> [Data provided]

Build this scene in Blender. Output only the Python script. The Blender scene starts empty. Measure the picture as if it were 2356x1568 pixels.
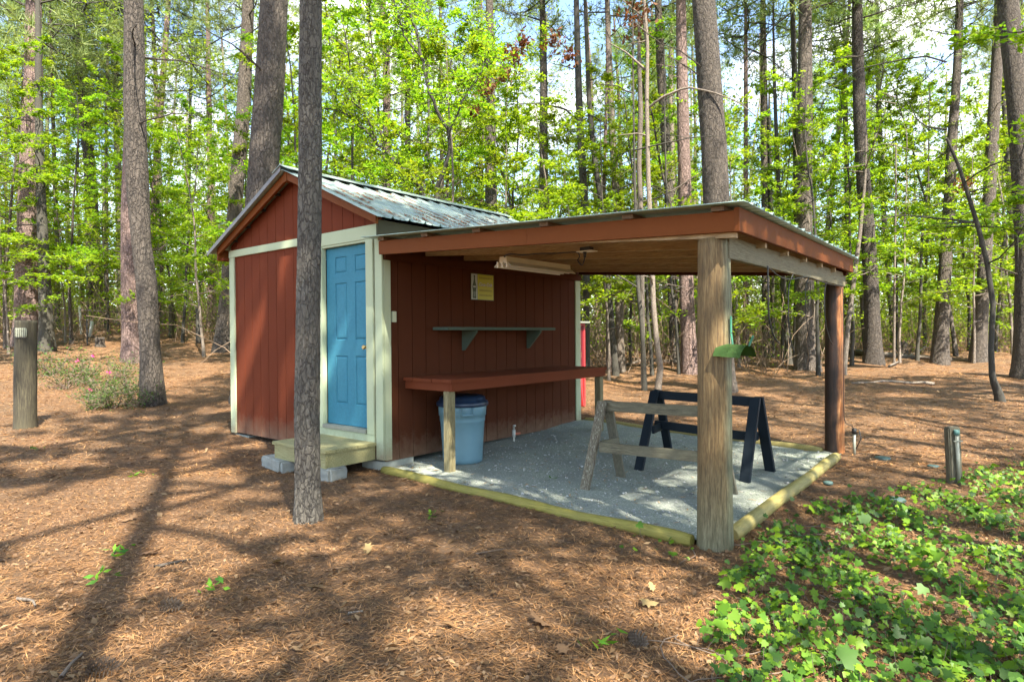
import bpy, bmesh, math, random
import numpy as np
from mathutils import Vector, Matrix
R = math.radians
SC = bpy.context.scene
COL = SC.collection

# ------------------------------------------------------------------ camera
CW, CH, CF = 2356.0, 1568.0, 1454.75
CC = np.array([5.340, -4.292, 1.439])
_y, _p, _r = R(129.658), R(-0.522), R(-0.4455)
FW = np.array([math.cos(_y)*math.cos(_p), math.sin(_y)*math.cos(_p), math.sin(_p)])
_R = np.array([math.sin(_y), -math.cos(_y), 0.0]); _U = np.cross(_R, FW)
RT = _R*math.cos(_r) + _U*math.sin(_r); UP = -_R*math.sin(_r) + _U*math.cos(_r)
cd = bpy.data.cameras.new('camera'); cam = bpy.data.objects.new('camera', cd); COL.objects.link(cam)
cd.sensor_width = 36; cd.lens = 36*CF/CW; cd.clip_end = 2000; cd.clip_start = 0.05
M = Matrix.Identity(4)
for i in range(3):
    M[i][0] = RT[i]; M[i][1] = UP[i]; M[i][2] = -FW[i]; M[i][3] = CC[i]
cam.matrix_world = M
SC.camera = cam

# ------------------------------------------------------------------ sky and sun
SUN_EL, SUN_DIR = R(55), np.array([0.916, -0.402])          # horizontal direction towards the sun
w = bpy.data.worlds.new('World'); SC.world = w; w.use_nodes = True
nt = w.node_tree; N = nt.nodes; L = nt.links
bg = N['Background']; bg.inputs['Strength'].default_value = 0.15
sky = N.new('ShaderNodeTexSky'); sky.sky_type = 'NISHITA'; sky.sun_disc = False
sky.sun_elevation = SUN_EL; sky.sun_rotation = math.atan2(SUN_DIR[0], SUN_DIR[1])
sky.air_density = 1.0; sky.dust_density = 0.6; sky.ozone_density = 1.4
tc = N.new('ShaderNodeTexCoord'); mp = N.new('ShaderNodeMapping'); mp.inputs['Scale'].default_value = (1, 1, 2.2)
no = N.new('ShaderNodeTexNoise'); no.inputs['Scale'].default_value = 3.2; no.inputs['Detail'].default_value = 8
no.inputs['Roughness'].default_value = 0.58
cr = N.new('ShaderNodeValToRGB'); cr.color_ramp.elements[0].position = 0.48; cr.color_ramp.elements[1].position = 0.63
mx = N.new('ShaderNodeMixRGB'); mx.inputs['Color2'].default_value = (4.6, 4.5, 4.4, 1)
hs = N.new('ShaderNodeHueSaturation'); hs.inputs['Saturation'].default_value = 1.0; hs.inputs['Value'].default_value = 1.0
L.new(tc.outputs['Generated'], mp.inputs['Vector']); L.new(mp.outputs[0], no.inputs['Vector'])
L.new(no.outputs['Fac'], cr.inputs[0]); L.new(cr.outputs[0], mx.inputs['Fac'])
L.new(sky.outputs[0], hs.inputs['Color']); L.new(hs.outputs[0], mx.inputs['Color1']); L.new(mx.outputs[0], bg.inputs['Color'])
sd = bpy.data.lights.new('sun', 'SUN'); so = bpy.data.objects.new('sun', sd); COL.objects.link(so)
sd.energy = 5.0; sd.angle = R(0.53); sd.color = (1.0, 0.93, 0.80)
sv = Vector((SUN_DIR[0]*math.cos(SUN_EL), SUN_DIR[1]*math.cos(SUN_EL), math.sin(SUN_EL))).normalized()
so.rotation_euler = sv.to_track_quat('Z', 'Y').to_euler(); so.location = (20, -10, 40)
vs = SC.view_settings; vs.view_transform = 'Standard'; vs.look = 'None'; vs.gamma = 1.0; vs.use_curve_mapping = False
vs.exposure = 2.0
cy = SC.cycles
cy.max_bounces = 6; cy.diffuse_bounces = 4; cy.glossy_bounces = 2; cy.transmission_bounces = 4; cy.transparent_max_bounces = 4
cy.use_denoising = True; cy.sample_clamp_indirect = 6; cy.use_adaptive_sampling = True; cy.adaptive_threshold = 0.015
cy.caustics_reflective = False; cy.caustics_refractive = False

# ------------------------------------------------------------------ terrain and picture helpers
FH = FW[:2]/np.hypot(*FW[:2]); RH = np.array([FH[1], -FH[0]])
_XL = [0, 4.4, 6.7, 8.8, 9.6, 14, 20, 30, 45, 80, 300]
_HL = [-.08, -.05, 0, .08, .12, .38, .9, 1.9, 3.4, 5.2, 9]
_HR = [-.08, -.05, 0, .07, .10, .22, .42, .85, 1.5, 2.5, 6]
def hgt(x, y):
    x = np.asarray(x, float); y = np.asarray(y, float)
    D = (x-CC[0])*FH[0] + (y-CC[1])*FH[1]; l = (x-CC[0])*RH[0] + (y-CC[1])*RH[1]
    t = np.clip((l/np.maximum(np.abs(D), 1)+.3)/.5, 0, 1); t = t*t*(3-2*t)
    z = np.interp(D, _XL, _HL)*(1-t) + np.interp(D, _XL, _HR)*t
    far = np.clip((D-9)/10, 0, 1)
    z = z + far*0.10*(np.sin(x*.9+1.3)*np.sin(y*.7+.4)) + far*.05*np.sin(x*2.3+y*1.7)
    return z
def hz(x, y): return float(hgt(x, y))
def ray(u, v): return FW + RT*(u-CW/2)/CF - UP*(v-CH/2)/CF
def px(u, v, D): return CC + ray(u, v)*D
def ground(u, v):
    d = ray(u, v); t = 1.0
    while t < 150:
        q = CC + d*t
        if q[2] < hz(q[0], q[1]): return q, t
        t *= 1.004
    return CC+d*40, 40
def proj(P):
    d = np.asarray(P)-CC; z = d@FW
    return CW/2+CF*(d@RT)/z, CH/2-CF*(d@UP)/z, z

# ------------------------------------------------------------------ materials
def mat(name):
    m = bpy.data.materials.new(name); m.use_nodes = True
    n = m.node_tree.nodes; b = n['Principled BSDF']
    return m, n, m.node_tree.links, b
def noise(n, l, vec, scale, detail=4, rough=.55, dist=0):
    t = n.new('ShaderNodeTexNoise'); t.inputs['Scale'].default_value = scale; t.inputs['Detail'].default_value = detail
    t.inputs['Roughness'].default_value = rough; t.inputs['Distortion'].default_value = dist
    if vec is not None: l.new(vec, t.inputs['Vector'])
    return t.outputs['Fac']
def mapping(n, l, scale=(1, 1, 1), rot=(0, 0, 0), src='Object'):
    c = n.new('ShaderNodeTexCoord'); m = n.new('ShaderNodeMapping')
    m.inputs['Scale'].default_value = scale; m.inputs['Rotation'].default_value = rot
    l.new(c.outputs[src], m.inputs['Vector']); return m.outputs[0]
def worldpos(n, l, scale=(1, 1, 1)):
    g = n.new('ShaderNodeNewGeometry'); m = n.new('ShaderNodeMapping'); m.inputs['Scale'].default_value = scale
    l.new(g.outputs['Position'], m.inputs['Vector']); return m.outputs[0]
def ramp(n, l, fac, stops):
    r = n.new('ShaderNodeValToRGB'); e = r.color_ramp.elements
    e[0].position, e[0].color = stops[0][0], (*stops[0][1], 1)
    e[1].position, e[1].color = stops[-1][0], (*stops[-1][1], 1)
    for p, c in stops[1:-1]:
        k = e.new(p); k.color = (*c, 1)
    l.new(fac, r.inputs[0]); return r.outputs[0]
def mixc(n, l, fac, a, b, mode='MIX'):
    x = n.new('ShaderNodeMixRGB'); x.blend_type = mode
    for s, v in (('Fac', fac), ('Color1', a), ('Color2', b)):
        if isinstance(v, (int, float)): x.inputs[s].default_value = v
        elif isinstance(v, tuple): x.inputs[s].default_value = (*v, 1)
        else: l.new(v, x.inputs[s])
    return x.outputs[0]
def math_(n, l, op, a, b=0.0):
    x = n.new('ShaderNodeMath'); x.operation = op
    for i, v in enumerate((a, b)):
        if isinstance(v, (int, float)): x.inputs[i].default_value = v
        else: l.new(v, x.inputs[i])
    return x.outputs[0]
def bump(n, l, h, b, strength=.5, dist=.01):
    k = n.new('ShaderNodeBump'); k.inputs['Strength'].default_value = strength; k.inputs['Distance'].default_value = dist
    l.new(h, k.inputs['Height']); l.new(k.outputs[0], b.inputs['Normal']); return k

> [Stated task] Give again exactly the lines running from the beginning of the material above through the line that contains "COL = SC.collection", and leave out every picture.

> [Solution]
Build this scene in Blender. Output only the Python script. The Blender scene starts empty. Measure the picture as if it were 2356x1568 pixels.
import bpy, bmesh, math, random
import numpy as np
from mathutils import Vector, Matrix
R = math.radians
SC = bpy.context.scene
COL = SC.collection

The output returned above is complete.